Our church leaders, especially our standing committee, also are farmers of this community. Though, as in the Exodus reading, the people may murmur and complain, and change is the one constant of congregational life, your church leaders try to remain faithful to this community and its wonderfully flawed human beings, to see that all are truly fed. Let us faithfully cultivate our urban garden! In the tradition of great church leaders of the past like Stannard Bristol, I invite our Standing Committee forward at this time for their installation.
Closing Words: Human beings, not consumers; fidelity to a place and a people; dream.
Exodus 16:2-7
And the whole congregation of the people of Israel murmured against Moses and Aaron in the wilderness, and said to them, "Would that we had died by the hand of God in the land of Egypt, when we sat by the fleshpots and ate bread to the full; for you have brought us out into this wilderness to kill this whole assembly with hunger."

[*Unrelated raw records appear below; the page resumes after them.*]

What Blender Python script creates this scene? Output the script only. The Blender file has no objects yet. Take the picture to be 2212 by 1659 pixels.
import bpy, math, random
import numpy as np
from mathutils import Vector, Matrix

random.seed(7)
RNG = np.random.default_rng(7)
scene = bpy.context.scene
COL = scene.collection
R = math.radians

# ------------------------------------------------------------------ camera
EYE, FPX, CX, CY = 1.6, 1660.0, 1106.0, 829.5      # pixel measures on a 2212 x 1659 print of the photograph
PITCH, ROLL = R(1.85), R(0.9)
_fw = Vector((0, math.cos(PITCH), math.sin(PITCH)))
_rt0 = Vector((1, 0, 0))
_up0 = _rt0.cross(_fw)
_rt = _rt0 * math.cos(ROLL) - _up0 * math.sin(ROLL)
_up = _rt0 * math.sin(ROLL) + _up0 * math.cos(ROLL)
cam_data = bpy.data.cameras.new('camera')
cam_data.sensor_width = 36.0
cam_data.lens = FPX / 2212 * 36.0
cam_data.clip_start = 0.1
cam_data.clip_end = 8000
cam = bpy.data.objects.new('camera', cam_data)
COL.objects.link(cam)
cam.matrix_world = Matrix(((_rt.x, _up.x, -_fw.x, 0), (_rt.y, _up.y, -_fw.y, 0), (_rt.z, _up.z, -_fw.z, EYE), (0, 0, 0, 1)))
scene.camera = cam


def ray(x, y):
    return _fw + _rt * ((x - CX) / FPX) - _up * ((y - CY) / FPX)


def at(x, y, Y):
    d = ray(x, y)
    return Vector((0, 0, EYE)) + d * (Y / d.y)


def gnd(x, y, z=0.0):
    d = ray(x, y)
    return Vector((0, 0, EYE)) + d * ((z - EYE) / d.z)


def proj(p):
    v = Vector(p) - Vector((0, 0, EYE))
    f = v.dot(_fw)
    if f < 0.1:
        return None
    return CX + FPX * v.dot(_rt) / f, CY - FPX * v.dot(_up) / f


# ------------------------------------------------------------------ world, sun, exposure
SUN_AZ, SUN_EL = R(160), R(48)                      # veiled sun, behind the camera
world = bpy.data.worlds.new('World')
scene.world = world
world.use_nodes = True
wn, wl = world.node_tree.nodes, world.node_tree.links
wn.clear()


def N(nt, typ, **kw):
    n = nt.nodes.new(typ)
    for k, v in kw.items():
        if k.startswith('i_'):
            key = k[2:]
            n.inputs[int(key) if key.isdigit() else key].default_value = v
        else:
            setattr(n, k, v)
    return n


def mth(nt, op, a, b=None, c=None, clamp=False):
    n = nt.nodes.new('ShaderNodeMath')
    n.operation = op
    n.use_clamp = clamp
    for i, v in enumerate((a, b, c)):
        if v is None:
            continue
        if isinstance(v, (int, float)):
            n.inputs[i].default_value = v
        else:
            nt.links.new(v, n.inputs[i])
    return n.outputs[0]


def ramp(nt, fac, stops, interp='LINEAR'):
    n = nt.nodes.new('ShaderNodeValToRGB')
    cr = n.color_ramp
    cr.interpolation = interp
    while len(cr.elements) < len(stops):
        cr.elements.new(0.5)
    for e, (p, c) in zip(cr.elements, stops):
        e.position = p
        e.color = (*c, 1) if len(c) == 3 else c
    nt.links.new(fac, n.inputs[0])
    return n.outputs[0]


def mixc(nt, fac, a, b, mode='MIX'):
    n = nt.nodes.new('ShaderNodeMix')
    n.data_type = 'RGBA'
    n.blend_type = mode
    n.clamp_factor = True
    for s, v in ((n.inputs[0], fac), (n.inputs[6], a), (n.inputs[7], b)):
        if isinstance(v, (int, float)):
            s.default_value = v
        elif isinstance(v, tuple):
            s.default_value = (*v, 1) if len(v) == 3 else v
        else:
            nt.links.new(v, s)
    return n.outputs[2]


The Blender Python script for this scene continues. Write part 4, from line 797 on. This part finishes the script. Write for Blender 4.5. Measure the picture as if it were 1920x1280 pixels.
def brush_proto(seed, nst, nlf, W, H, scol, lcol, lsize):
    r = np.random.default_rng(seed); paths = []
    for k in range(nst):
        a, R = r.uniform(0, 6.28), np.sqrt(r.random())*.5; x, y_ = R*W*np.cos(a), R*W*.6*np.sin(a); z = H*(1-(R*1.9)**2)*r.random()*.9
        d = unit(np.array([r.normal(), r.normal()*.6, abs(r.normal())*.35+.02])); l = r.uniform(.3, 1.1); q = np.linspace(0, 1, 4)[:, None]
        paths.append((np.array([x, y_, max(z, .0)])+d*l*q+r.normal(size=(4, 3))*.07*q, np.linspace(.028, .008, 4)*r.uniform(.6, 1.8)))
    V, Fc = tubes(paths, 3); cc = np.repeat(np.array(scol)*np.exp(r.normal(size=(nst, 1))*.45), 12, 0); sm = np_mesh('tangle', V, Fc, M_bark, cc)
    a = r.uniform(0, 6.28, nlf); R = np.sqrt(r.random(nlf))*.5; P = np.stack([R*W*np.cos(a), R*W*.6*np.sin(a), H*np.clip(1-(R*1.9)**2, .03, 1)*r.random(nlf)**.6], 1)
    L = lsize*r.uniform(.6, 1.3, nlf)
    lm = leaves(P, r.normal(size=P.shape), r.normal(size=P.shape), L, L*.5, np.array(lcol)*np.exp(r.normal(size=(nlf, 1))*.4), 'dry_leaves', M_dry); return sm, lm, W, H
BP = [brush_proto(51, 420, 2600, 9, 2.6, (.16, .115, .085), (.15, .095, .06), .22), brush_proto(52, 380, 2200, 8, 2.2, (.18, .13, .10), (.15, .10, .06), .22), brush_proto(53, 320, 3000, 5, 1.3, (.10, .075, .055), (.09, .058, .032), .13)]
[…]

Then God said to Moses, "Behold, I will rain bread from heaven for you; and the people shall go out and gather a day's portion every day, that I may prove them, whether they will walk in my law or not. On the sixth day, when they prepare what they bring , it will be twice as much as they gather daily for the Sabbath." So Moses and Aaron said to all the people of Israel, "At evening you shall know that it was God who brought you out of the land of Egypt, and in the morning you shall see the glory of God, because God has heard your murmurings. For what are we, that you murmur against us?"